With all of the convention hoopla the last two weeks, something very important has been lost.

These are two candidates from two peoples that were once outsiders in their own country.

Not long ago, this race would have been unthinkable.

Seven score and 10 years ago, a civil war was fought over African-Americans being free.

About the same time, Utah Mormons were dealing with their own issues of American discrimination.

A century and a half later, historian Ken Verdoia is now amazed at who's now running for president.

Not long ago, he told ABC 4, "Go back to Abraham Lincoln. This is a race even the Great Emancipator could never consider. An African-American running for reelection of President of the United States against a member of the Church of Jesus Christ of Latter-day Saints."

With just two months left before the election, LDS members talk about Mitt Romney the way African-Americans talked about Barack Obama four years ago: historic, uplifting, something they weren't sure they would ever see in their lifetime.

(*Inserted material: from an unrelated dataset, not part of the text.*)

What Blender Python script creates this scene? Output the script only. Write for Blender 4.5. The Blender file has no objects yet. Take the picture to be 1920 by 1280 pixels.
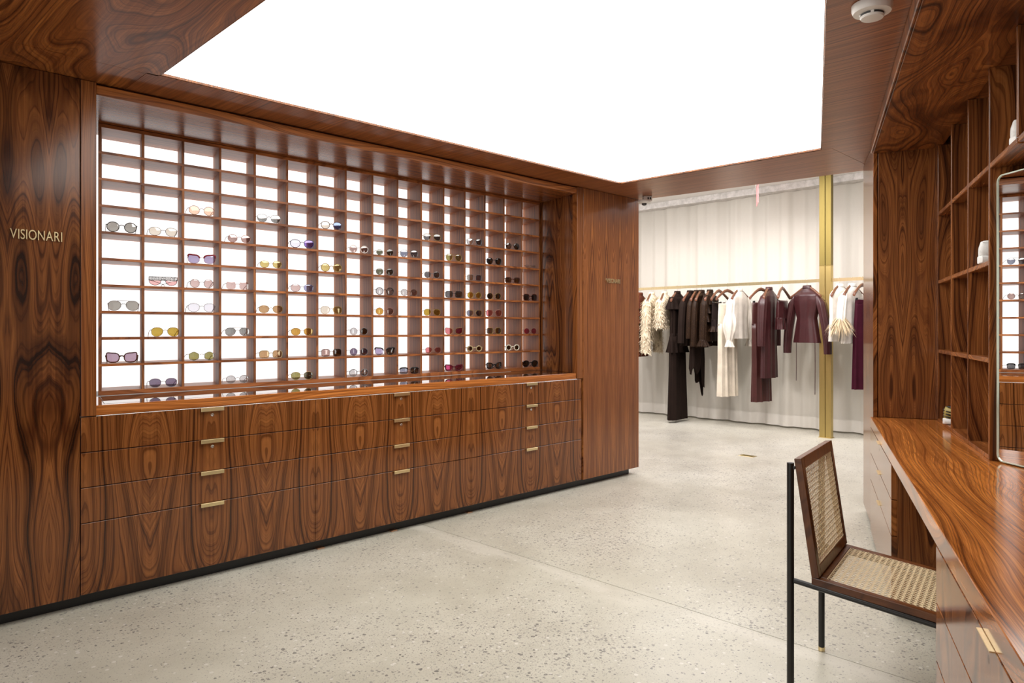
import bpy, bmesh, math, random
from mathutils import Vector, Matrix
C = bpy.context.scene.collection
SC = bpy.context.scene
PI = math.pi
R = math.radians

# ------------------------------------------------------------------ camera, world, light, exposure
CAM_H, F_PX, YAW = 1.22, 1334.94, 45.37
cam = bpy.data.cameras.new('camera'); cam_o = bpy.data.objects.new('camera', cam); C.objects.link(cam_o)
cam_o.location = (0, 0, CAM_H); cam_o.rotation_euler = (R(90), 0, R(YAW - 90))
cam.sensor_fit = 'HORIZONTAL'; cam.sensor_width = 36.0; cam.lens = 36.0 * F_PX / 1920
cam.shift_y = -(640 - 615.82) / 1920
cam.clip_start = 0.02
SC.camera = cam_o
SC.view_settings.view_transform = 'Standard'; SC.view_settings.look = 'None'
SC.view_settings.gamma = 1.0; SC.view_settings.use_curve_mapping = False
SC.view_settings.exposure = 0.0
world = bpy.data.worlds.new('room_air'); SC.world = world; world.use_nodes = True
world.node_tree.nodes['Background'].inputs[0].default_value = (1, .97, .94, 1)
world.node_tree.nodes['Background'].inputs[1].default_value = 0.03
PANEL_L, BACKLIGHT_L = 3.9, 1.28          # radiance of the ceiling light box and of the backlit grid

def area_light(name, loc, rot, sx, sy, energy, col):
    l = bpy.data.lights.new(name, 'AREA'); l.shape = 'RECTANGLE'; l.size = sx; l.size_y = sy
    l.energy = energy; l.color = col
    o = bpy.data.objects.new(name, l); C.objects.link(o); o.location = loc; o.rotation_euler = rot
    return o
area_light('showroom_ceiling_light', (6.45, 3.6, 2.93), (0, 0, 0), 2.1, 5.0, 165, (1.0, .95, .985))
area_light('rear_fill_light', (-2.9, 1.2, 1.5), (0, R(-90), 0), 2.2, 3.6, 55, (1, .98, .95))  # added fill from behind the camera; no window is built there
area_light('added_curtain_fill', (7.2, 4.0, 2.90), (0, R(-82), 0), .10, 5.4, 21, (1, .97, .945))  # unseen light added to brighten the curtain top and ceiling band
for k, yy in enumerate((2.7, 3.7, 4.7, 5.7)):
    l = bpy.data.lights.new('track_spot', 'SPOT'); l.energy = 95; l.spot_size = R(75); l.spot_blend = .8
    l.shadow_soft_size = .07; l.color = (1, .95, .90)
    o = bpy.data.objects.new('track_spot', l); C.objects.link(o); o.location = (6.4, yy - .2, 2.88)
    d = Vector((8.3, yy, 1.2)) - o.location
    o.rotation_euler = d.to_track_quat('-Z', 'Y').to_euler()

# ------------------------------------------------------------------ helpers
def bx(bm, x0, x1, y0, y1, z0, z1, bev=0.0):
    b = bmesh.new()
    vs = [b.verts.new((x, y, z)) for x in (x0, x1) for y in (y0, y1) for z in (z0, z1)]
    for f in ((0, 1, 3, 2), (4, 6, 7, 5), (0, 4, 5, 1), (2, 3, 7, 6), (0, 2, 6, 4), (1, 5, 7, 3)):
        b.faces.new([vs[i] for i in f])
    if bev > 0:
        bmesh.ops.bevel(b, geom=b.edges[:], offset=bev, segments=1, affect='EDGES')
    merge(bm, b)
def merge(bm, b, M=None):
    mp = {}
    for v in b.verts:
        mp[v] = bm.verts.new(M @ v.co if M else v.co)
    for f in b.faces:
        try: bm.faces.new([mp[v] for v in f.verts])
        except ValueError: pass
    b.free()
def box(x0, x1, y0, y1, z0, z1, bev=0.0012):
    bm = bmesh.new(); bx(bm, min(x0, x1), max(x0, x1), min(y0, y1), max(y0, y1), min(z0, z1), max(z0, z1), bev); return bm
def tube(bm, pts, r, seg=8, closed=False, caps=True):
    pts = [Vector(p) for p in pts]; n = len(pts); rings = []
    rr = r if isinstance(r, (list, tuple)) else [r] * n
    prev = None
    for i, p in enumerate(pts):
        if closed: t = pts[(i + 1) % n] - pts[(i - 1) % n]
        else: t = pts[min(i + 1, n - 1)] - pts[max(i - 1, 0)]
        if t.length < 1e-9: t = Vector((0, 0, 1))
        t.normalize()
        if prev is None:
            ref = Vector((0, 0, 1)) if abs(t.z) < .9 else Vector((1, 0, 0))
            u = t.cross(ref).normalized()
        else:
            u = (prev - t * prev.dot(t))
            u = u.normalized() if u.length > 1e-6 else t.orthogonal().normalized()
        prev = u; w = t.cross(u)
        rings.append([bm.verts.new(p + (u * math.cos(2 * PI * k / seg) + w * math.sin(2 * PI * k / seg)) * rr[i]) for k in range(seg)])
    m = n if closed else n - 1
    for i in range(m):
        A, B = rings[i], rings[(i + 1) % n]
        for k in range(seg):
            bm.faces.new((A[k], A[(k + 1) % seg], B[(k + 1) % seg], B[k]))
    if caps and not closed:
        bm.faces.new(rings[0][::-1]); bm.faces.new(rings[-1])
def loft(bm, rings, cap0=False, cap1=False):
    vr = [[bm.verts.new(p) for p in r] for r in rings]
    for A, B in zip(vr, vr[1:]):
        n = len(A)
        for k in range(n):
            bm.faces.new((A[k], A[(k + 1) % n], B[(k + 1) % n], B[k]))
    if cap0: bm.faces.new(vr[0][::-1])
    if cap1: bm.faces.new(vr[-1])
    return vr
def lathe(bm, prof, seg=32, M=None):
    rings = [[Vector((r * math.cos(2 * PI * k / seg), r * math.sin(2 * PI * k / seg), z)) for k in range(seg)] for r, z in prof]
    if M: rings = [[M @ p for p in r] for r in rings]
    loft(bm, rings, True, True)
def obj(name, bm, m, parent=None, smooth=False):
    bmesh.ops.recalc_face_normals(bm, faces=bm.faces[:])
    me = bpy.data.meshes.new(name); bm.to_mesh(me); bm.free()
    if m: me.materials.append(m)
    if smooth:
        for p in me.polygons: p.use_smooth = True
    o = bpy.data.objects.new(name, me); C.objects.link(o)
    if parent: o.parent = parent
    return o
def autosmooth(o, ang=40):
    for p in o.data.polygons: p.use_smooth = True
    o.data.set_sharp_from_angle(angle=R(ang))
def thing(name, label, cat, loc=(0, 0, 0), rz=0.0, group=None):
    o = bpy.data.objects.new(name, None); C.objects.link(o); o.empty_display_size = .05
    o.location = loc; o.rotation_euler = (0, 0, rz); o['label'] = label; o['category'] = cat
    if group: o['group'] = group
    return o
def tag(o, label, cat, group=None):
    o['label'] = label; o['category'] = cat
    if group: o['group'] = group
    return o
def struct(o): o['kind'] = 'structure'; return o
def part(name, src, parent):
    c = bpy.data.objects.new(name, src.data); C.objects.link(c); c.parent = parent; return c

# ------------------------------------------------------------------ materials
class NT:
    def __init__(s, name):
        s.m = bpy.data.materials.new(name); s.m.use_nodes = True; s.t = s.m.node_tree
        s.bsdf = s.t.nodes['Principled BSDF']; s.out = s.t.nodes['Material Output']
    def n(s, typ, **kw):
        nd = s.t.nodes.new(typ)
        for k, v in kw.items(): setattr(nd, k, v)
        return nd
    def put(s, sock, v):
        if isinstance(v, bpy.types.NodeSocket): s.t.links.new(v, sock)
        elif v is not None: sock.default_value = v
    def math(s, op, a, b=None, c=None):
        nd = s.n('ShaderNodeMath', operation=op)
        s.put(nd.inputs[0], a); s.put(nd.inputs[1], b)
        if c is not None: s.put(nd.inputs[2], c)
        return nd.outputs[0]
    def vec(s, x, y, z):
        nd = s.n('ShaderNodeCombineXYZ'); s.put(nd.inputs[0], x); s.put(nd.inputs[1], y); s.put(nd.inputs[2], z); return nd.outputs[0]
    def noise(s, v, scale, detail=2, rough=.5, dist=0.0):
        nd = s.n('ShaderNodeTexNoise'); s.put(nd.inputs['Vector'], v); nd.inputs['Scale'].default_value = scale
        nd.inputs['Detail'].default_value = detail; nd.inputs['Roughness'].default_value = rough; nd.inputs['Distortion'].default_value = dist
        return nd.outputs['Fac']
    def noise1(s, w, scale, detail=2, rough=.5):
        nd = s.n('ShaderNodeTexNoise', noise_dimensions='1D'); s.put(nd.inputs['W'], w); nd.inputs['Scale'].default_value = scale
        nd.inputs['Detail'].default_value = detail; nd.inputs['Roughness'].default_value = rough
        return nd.outputs['Fac']
    def ramp(s, f, stops):
        nd = s.n('ShaderNodeValToRGB'); s.put(nd.inputs[0], f); e = nd.color_ramp.elements
        while len(e) < len(stops): e.new(.5)
        for el, (p, c) in zip(e, stops): el.position = p; el.color = (*c, 1) if len(c) == 3 else c
        return nd.outputs[0]
    def mix(s, f, a, b, mode='MIX'):
        nd = s.n('ShaderNodeMix', data_type='RGBA', blend_type=mode); s.put(nd.inputs[0], f)
        for sock, v in ((nd.inputs[6], a), (nd.inputs[7], b)):
            if isinstance(v, tuple): v = (*v, 1) if len(v) == 3 else v
            s.put(sock, v)
        return nd.outputs[2]
    def coords(s):
        tc = s.n('ShaderNodeTexCoord'); sp = s.n('ShaderNodeSeparateXYZ'); s.t.links.new(tc.outputs['Object'], sp.inputs[0])
        return tc.outputs['Object'], {'x': sp.outputs[0], 'y': sp.outputs[1], 'z': sp.outputs[2]}
    def bump(s, h, strength=.1, dist=.001):
        nd = s.n('ShaderNodeBump'); s.put(nd.inputs['Height'], h); nd.inputs['Strength'].default_value = strength; nd.inputs['Distance'].default_value = dist
        s.t.links.new(nd.outputs[0], s.bsdf.inputs['Normal'])
    def set(s, **kw):
        for k, v in kw.items():
            if isinstance(v, tuple) and len(v) == 3: v = (*v, 1)
            s.put(s.bsdf.inputs[k.replace('_', ' ')], v)
        return s.m

def plain(name, col, rough=.5, metal=0.0, **kw):
    return NT(name).set(Base_Color=col, Roughness=rough, Metallic=metal, **kw)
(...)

At the Republican Convention in Tampa, Florida, Utah Congressman Jason Chaffetz told us, "Who would have thought that Mitt Romney, BYU graduate, would be running against the first black president in the history of the United States. That's pretty amazing."

Verdoia uses other words, "Tolerance, diversity, opportunity, accommodation, progress."

While it's easy to get caught up at conventions with celebrities talking to empty chairs, one of the biggest stories is all but being ignored.

It's the story of how two men are seeking the highest office of a country which once persecuted their people.

As Verdoia puts it, "This is and extraordinary expression of what is best about America. That those who have fallen or suffered can one day find the path to lead."